Effect of scaffold morphology on the performance of anode materials Anode slurries were prepared by mixing active material Si nanoparticles (65%) with conductive agent Super P (10%) or CNF (5%), and chitosan TPP binder gel (20%) in a ball mill operated at 400 rpm for 6 hours. Chitosan TPP binder was prepared by adding and mixing 6 mg/mL sodium tripolyphosphate (TPP) solution into 2% chitosan solution in a 2:5 ratio (volume/volume). The anodes were then frozen in polymer centrifuge tubes at −40° C. for 24 hours and then freeze-dried under vacuum at −80° C. The freeze-dried samples were then used as composite materials to fabricate electrodes. The resulting freeze-dried anode composites were wetted with water and crushed by hand using a glass rod to a slurry-like consistency. The slurry was then cast onto copper foil using a glass rod and dried under vacuum. For the scaffold anode, the amount of Si in the composite was increased to 65%. The Carbon Super P content was decreased to 10%, while the amounts of CNF and binder were kept the same at 5% and 20%, respectively.
The freeze-drying method was used to introduce a porous scaffold structure into the anode matrix due to its effectiveness in generating highly stable, elastic, sponge-like structures in biopolymers such as chitosan. The freeze-drying method has the advantage that it can be carried out at lower temperatures compared to spray-drying and coating methods, minimizing the risk of chemical and structural changes in polymers and biopolymers that may result from high heat treatment.
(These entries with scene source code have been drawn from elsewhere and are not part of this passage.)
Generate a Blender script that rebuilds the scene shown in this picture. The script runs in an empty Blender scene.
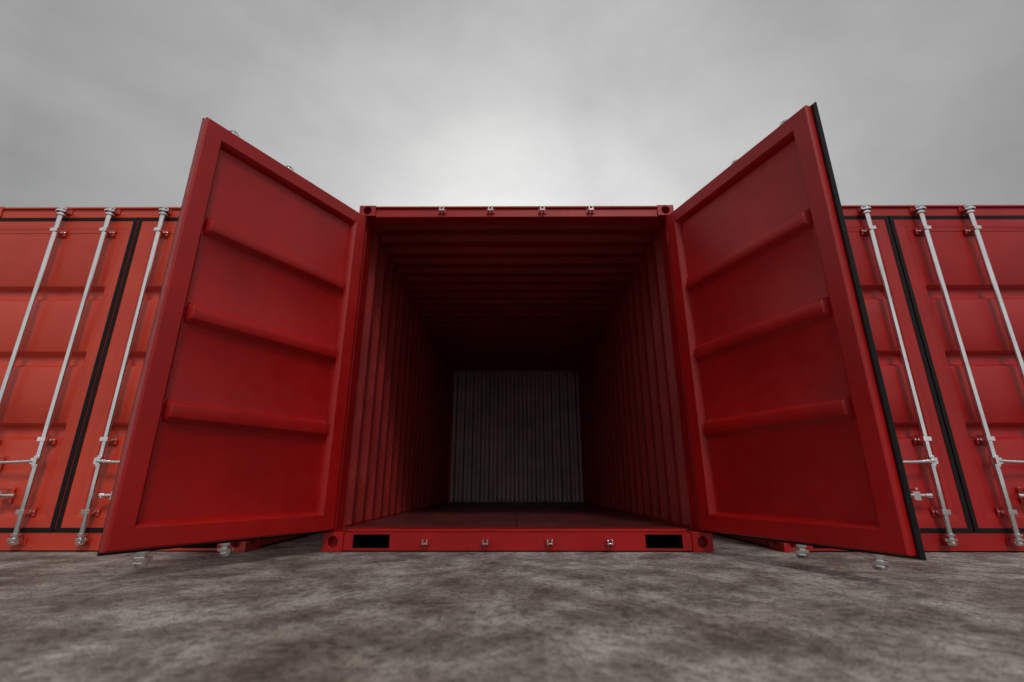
import bpy, math, random
from mathutils import Vector, Matrix
random.seed(4)
scene=bpy.context.scene
scene.view_settings.view_transform='Standard'
scene.view_settings.look='None'
scene.view_settings.exposure=0
R=math.radians

# ---------------- materials ----------------
def newmat(name):
    m=bpy.data.materials.new(name); m.use_nodes=True
    nt=m.node_tree; b=nt.nodes['Principled BSDF']
    return m,nt,b
def N(nt,t,**k):
    n=nt.nodes.new(t)
    for a,v in k.items():
        if a in n.inputs: n.inputs[a].default_value=v
        else: setattr(n,a,v)
    return n
def noise(nt,vec,s,d,r=.6,dist=0):
    n=nt.nodes.new('ShaderNodeTexNoise'); n.inputs['Scale'].default_value=s; n.inputs['Detail'].default_value=d; n.inputs['Roughness'].default_value=r; n.inputs['Distortion'].default_value=dist
    nt.links.new(vec,n.inputs['Vector']); return n
def ramp(nt,fac,stops):
    r=nt.nodes.new('ShaderNodeValToRGB'); e=r.color_ramp.elements
    while len(e)<len(stops): e.new(0.5)
    for i,(p,c) in enumerate(stops):
        e[i].position=p; e[i].color=(c[0],c[1],c[2],1)
    nt.links.new(fac,r.inputs[0]); return r
def paint(name,base,dark,rough=0.42,dust=(0.30,0.2,0.17),dustamt=0.10,bump=.22,spec=.5):
    m,nt,b=newmat(name); L=nt.links.new
    tc=N(nt,'ShaderNodeTexCoord'); O=tc.outputs['Object']
    n1=noise(nt,O,2.2,2,.6)
    n2=noise(nt,O,9,6,.75,.4)
    r1=ramp(nt,n1.outputs['Fac'],[(.3,dark),(.7,base)])
    r2=ramp(nt,n2.outputs['Fac'],[(.52,(0,0,0)),(.75,(dustamt,)*3)])
    mx=N(nt,'ShaderNodeMix',data_type='RGBA')
    L(r2.outputs[0],mx.inputs[0]); L(r1.outputs[0],mx.inputs[6]); mx.inputs[7].default_value=(*dust,1)
    L(mx.outputs[2],b.inputs['Base Color'])
    r3=ramp(nt,n2.outputs['Fac'],[(.3,(rough-.06,)*3),(.68,(rough+.12,)*3)])
    L(r3.outputs[0],b.inputs['Roughness'])
    bp=N(nt,'ShaderNodeBump'); bp.inputs['Strength'].default_value=bump; bp.inputs['Distance'].default_value=.008
    L(n1.outputs['Fac'],bp.inputs['Height'])
    L(bp.outputs[0],b.inputs['Normal'])
    b.inputs['Specular IOR Level'].default_value=spec
    return m
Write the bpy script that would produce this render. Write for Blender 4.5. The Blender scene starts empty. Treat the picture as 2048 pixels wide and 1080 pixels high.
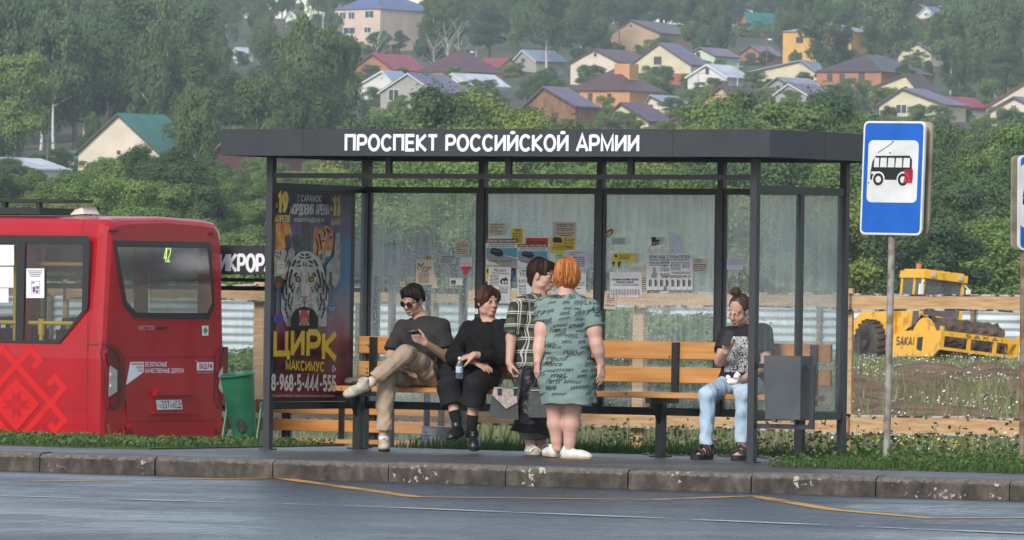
import bpy, bmesh, math, random
import numpy as np
from mathutils import Vector, Matrix, noise
from mathutils.bvhtree import BVHTree

SC = bpy.context.scene
COL = SC.collection
# ------------------------------------------------------------------ camera
F, TH, D0, ROLL, YH, HC, X0 = 14900.0, 0.5507, 61.634, 0.0142, 592.5, 1.2989, -484.48
L_SH, W_SH = 4.608, 1.466                      # shelter post spacing along the kerb / across
dv = Vector((-math.sin(TH), math.cos(TH), 0)); rv = Vector((math.cos(TH), math.sin(TH), 0))
CAM = -dv*D0 - rv*(X0/F*D0); CAM.z = HC
cr = rv*math.cos(ROLL) + Vector((0, 0, math.sin(ROLL))); cu_ = -rv*math.sin(ROLL) + Vector((0, 0, math.cos(ROLL)))
cd = bpy.data.cameras.new('camera'); cam = bpy.data.objects.new('camera', cd); COL.objects.link(cam)
cam.matrix_world = Matrix(((cr.x, cu_.x, -dv.x, CAM.x), (cr.y, cu_.y, -dv.y, CAM.y), (cr.z, cu_.z, -dv.z, CAM.z), (0, 0, 0, 1)))
cd.sensor_width = 36; cd.lens = 36*F/2048; cd.shift_y = (YH-540)/2048
cd.clip_start = 1; cd.clip_end = 9000
cd.dof.use_dof = True; cd.dof.focus_distance = 61.0; cd.dof.aperture_fstop = 26
SC.camera = cam
SC.view_settings.view_transform = 'Standard'; SC.view_settings.look = 'None'
SC.view_settings.exposure = 1.0; SC.view_settings.gamma = 1
SC.cycles.use_denoising = True
SC.cycles.max_bounces = 8; SC.cycles.transparent_max_bounces = 24; SC.cycles.volume_bounces = 0
# ------------------------------------------------------------------ sky and sun
SUN_EL = math.radians(33)            # a veiled sun behind the camera, to its left
wd = bpy.data.worlds.new('World'); SC.world = wd; wd.use_nodes = True
nt = wd.node_tree; bg = nt.nodes['Background']
sky = nt.nodes.new('ShaderNodeTexSky'); sky.sky_type = 'NISHITA'; sky.sun_disc = False
sky.sun_elevation = SUN_EL; sky.sun_rotation = math.radians(200); sky.air_density = 1.3; sky.dust_density = .6; sky.ozone_density = 2.0
mixw = nt.nodes.new('ShaderNodeMix'); mixw.data_type = 'RGBA'; mixw.inputs[0].default_value = 0.25
mixw.inputs[7].default_value = (7.2, 7.0, 6.8, 1)       # even cloud layer over the sky
nt.links.new(sky.outputs[0], mixw.inputs[6]); nt.links.new(mixw.outputs[2], bg.inputs[0])
bg.inputs[1].default_value = 0.1
sd = bpy.data.lights.new('sun', 'SUN'); sun = bpy.data.objects.new('sun', sd); COL.objects.link(sun)
sd.energy = 1.7; sd.angle = math.radians(20); sd.color = (1, .95, .88)
toward = (-dv*0.85 - rv*0.40).normalized()*math.cos(SUN_EL) + Vector((0, 0, math.sin(SUN_EL)))   # direction to the sun
sun.rotation_euler = toward.to_track_quat('Z', 'Y').to_euler()
sky.sun_rotation = math.atan2(toward.x, toward.y)

# ------------------------------------------------------------------ pixel <-> world
_c, _s = math.cos(ROLL), math.sin(ROLL)
def ray(px, py):
    x, y = px-1024, py-YH
    X = _c*x + _s*y; Y = -_s*x + _c*y
    return dv + rv*(X/F) + Vector((0, 0, -Y/F))
def Wp(px, py, t): return CAM + ray(px, py)*t
def onY(px, py, Y): r = ray(px, py); return CAM + r*((Y-CAM.y)/r.y)
def onX(px, py, X): r = ray(px, py); return CAM + r*((X-CAM.x)/r.x)
def onZ(px, py, Z): r = ray(px, py); return CAM + r*((Z-CAM.z)/r.z)
def pix(P):
    q = Vector(P)-CAM; t = q.dot(dv); x = F*q.dot(rv)/t; y = -F*q.z/t
    return 1024+_c*x-_s*y, YH+_s*x+_c*y, t

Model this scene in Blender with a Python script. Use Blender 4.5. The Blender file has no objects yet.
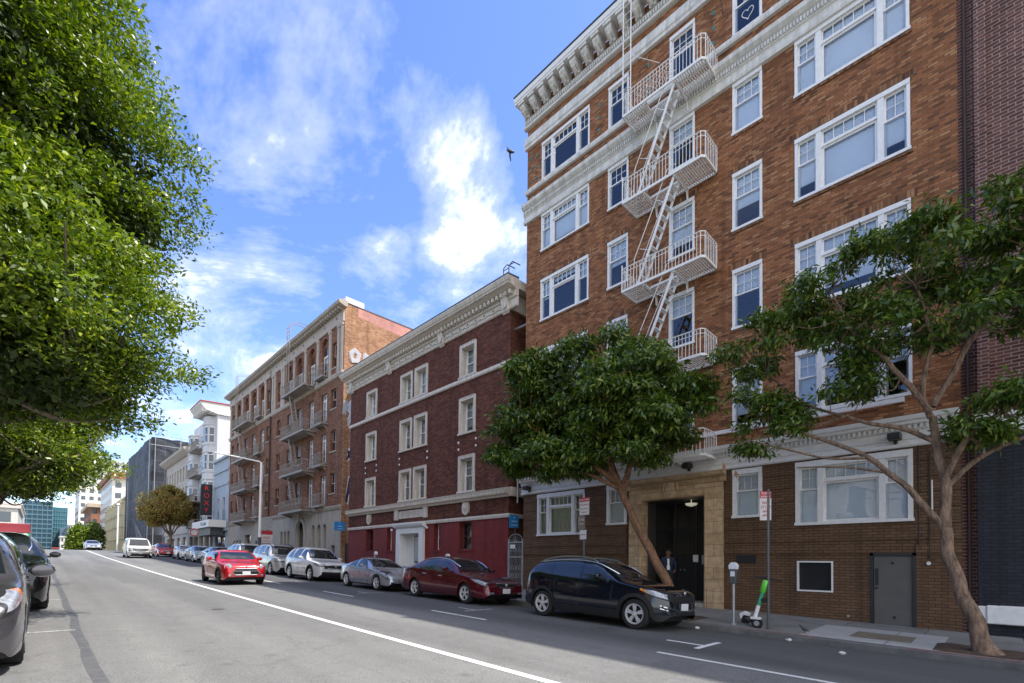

Morphology and Structure Analysis Soft 3D scaffolds, including gels, hydrogels and sponges, have interconnected pores and large surface areas with high porosity. In solvent-based phase separation, an immiscible solvent is added to the polymer solution to induce phase separation. Figure 31 shows normal chitosan gel and porous chitosan scaffolds. Chitosan structures obtained by freeze-drying are generally controlled by solid-liquid phase separation of chitosan molecules from the solution. When an aqueous solution of chitosan-gel is frozen, an ice-solution interface is formed, and as the solution continues to cool, the ice-solution interface moves vertically to the freezing temperature front, increasing the frozen area and forming ice crystals between which chitosan resides. Phase separation techniques have been used to generate scaffolds with different pore structures by varying dependent parameters such as polymer concentration and phase separation temperature.

Figure 31B shows a chitosan TPP scaffold with a porous structure with numerous folds resulting in a soft and sponge-like material. This morphology is formed due to the sublimation of ice crystals from the frozen chitosan TPP gel. This same technique was applied to produce a scaffold-anode composite for silicon anodes using chitosan as a binder.
The morphology of the original Si—C—CNF-chitosan TPP anode and its scaffold variants are shown in FIG.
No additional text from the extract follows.